Considering how crappy the economy is here in the U.S., I have to admit that I am not all that bearish on the stock market. Granted, I am currently holding index puts on the nasdaq 100, but how can I truly hate stocks when every retail investor already absolutely despises equities? I think that it’s important at this juncture to emphasize that I am currently holding many stocks in long term accounts and I believe that if you have an investment horizon of more than a year, I don’t think you are going to see significant losses in your equity portfolio.

Now, on the flip side, the other characteristic of this environment is that most investors are not going to see massive appreciation in their stock holdings. Unless we drop into hyperinflation in the next few months (always a possibility), there is absolutely no chance that the stock market is going to run away from us any time soon.

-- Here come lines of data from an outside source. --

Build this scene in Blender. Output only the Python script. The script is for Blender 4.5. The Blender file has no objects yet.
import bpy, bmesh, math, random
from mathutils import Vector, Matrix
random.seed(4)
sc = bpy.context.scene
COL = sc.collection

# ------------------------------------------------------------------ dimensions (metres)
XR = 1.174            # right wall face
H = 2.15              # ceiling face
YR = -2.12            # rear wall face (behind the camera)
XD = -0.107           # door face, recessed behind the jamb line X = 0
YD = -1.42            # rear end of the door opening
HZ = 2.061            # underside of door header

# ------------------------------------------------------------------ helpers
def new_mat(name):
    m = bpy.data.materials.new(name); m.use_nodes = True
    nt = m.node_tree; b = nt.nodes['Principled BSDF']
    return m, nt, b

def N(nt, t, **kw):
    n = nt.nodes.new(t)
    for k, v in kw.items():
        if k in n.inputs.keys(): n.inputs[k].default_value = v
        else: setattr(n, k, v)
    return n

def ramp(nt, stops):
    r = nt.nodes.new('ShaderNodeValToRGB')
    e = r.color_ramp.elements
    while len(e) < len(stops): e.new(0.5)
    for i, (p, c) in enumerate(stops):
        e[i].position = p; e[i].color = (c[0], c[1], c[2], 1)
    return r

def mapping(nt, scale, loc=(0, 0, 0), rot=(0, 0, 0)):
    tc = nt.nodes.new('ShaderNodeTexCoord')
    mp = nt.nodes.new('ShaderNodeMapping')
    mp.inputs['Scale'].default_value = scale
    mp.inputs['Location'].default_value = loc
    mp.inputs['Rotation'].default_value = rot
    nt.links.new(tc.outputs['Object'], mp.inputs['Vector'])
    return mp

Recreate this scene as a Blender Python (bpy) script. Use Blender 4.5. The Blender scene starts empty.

And speaking of hyperinflation, U.S. large cap stocks are a good hedge against that potential outcome. Another hedge against very high rates of inflation is to buy TIPS from the U.S. Treasury. I know that I must come across as a slightly unhinged, wild-eyed gold bug sometimes, but I don’t think that a hyperinflationary environment would spell the end for the U.S. It would probably be good for us, as it seems to be the only way we can possibly restructure all of our debt. Until that $50T debt load is dealt with, there is absolutely no way the U.S. will be able to truly recover. Because there is ZERO political will to address humongous deficits and massive national debts, it is probably safe to say that the financial markets will sort things out for us in a manner that is likely to be quite violent.

But the timing of such an event is impossible to know. The current deflationary environment could last for another five years or another five weeks. It will be interesting to see how it all plays out.